Summary
Chapter 10 - The Documentary Hypothesis – the chapter discusses the importance of having and maintaining formal documents when dealing with a software project. There are several reasons why doing this is important. First, writing decisions down is essential as it solidifies them and makes them clearer. Second, the documents will communicate the decisions to others that migh not know them yet. Finally, a manager’s documents give him a database and checklist.
Chapter 11 – Plant to Throw One Away – this chapter is about change and how we should plan for it. We should know that the system and the organization will change. The system will change as we realize not everything is going to work as we expected it. The management structure will change as the system changes, and we must be preared for it. Also, even after the program is delivered to customers, changes will continue to happen (program maintenance).

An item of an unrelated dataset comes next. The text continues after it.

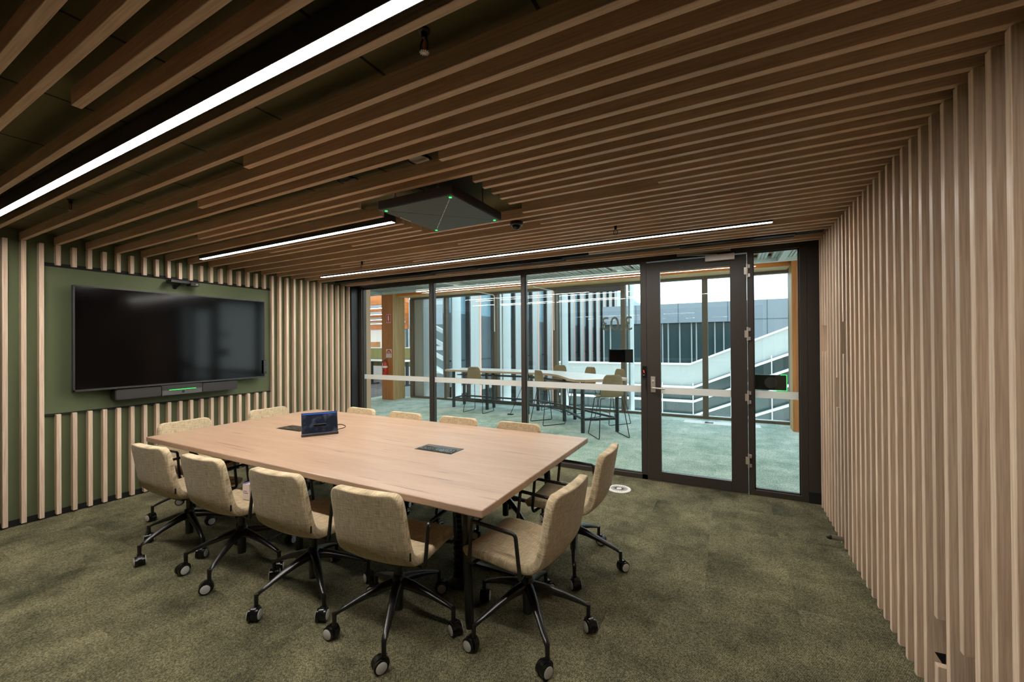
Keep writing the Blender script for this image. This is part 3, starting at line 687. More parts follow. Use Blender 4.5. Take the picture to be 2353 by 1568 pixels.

Chapter 12 – Sharp Tools – this chapter is about the tools used in a project. The essential tools are a computer facility, an operating system, a language, utilities, debugging aids, test-case generators, and a text processing system. The chapter then goes on and explains each of those tools.
Discussion
These three chapters address really important topics. First, keeping formal documents of what is done and what decisions get made is a very key part of any project. Second, system and organizational change is obviously happening and encouraging people to accept this is really important. I thought it was really interesting that the book says that programs will be at their best at the beginning (by their first release). You would logically think that the more errors you fix and the more iterations you release the better the system would get, but I guess is just a misconception. Finally, choosing the right tools is a critical part of a project, and the chapters hits on every single key part.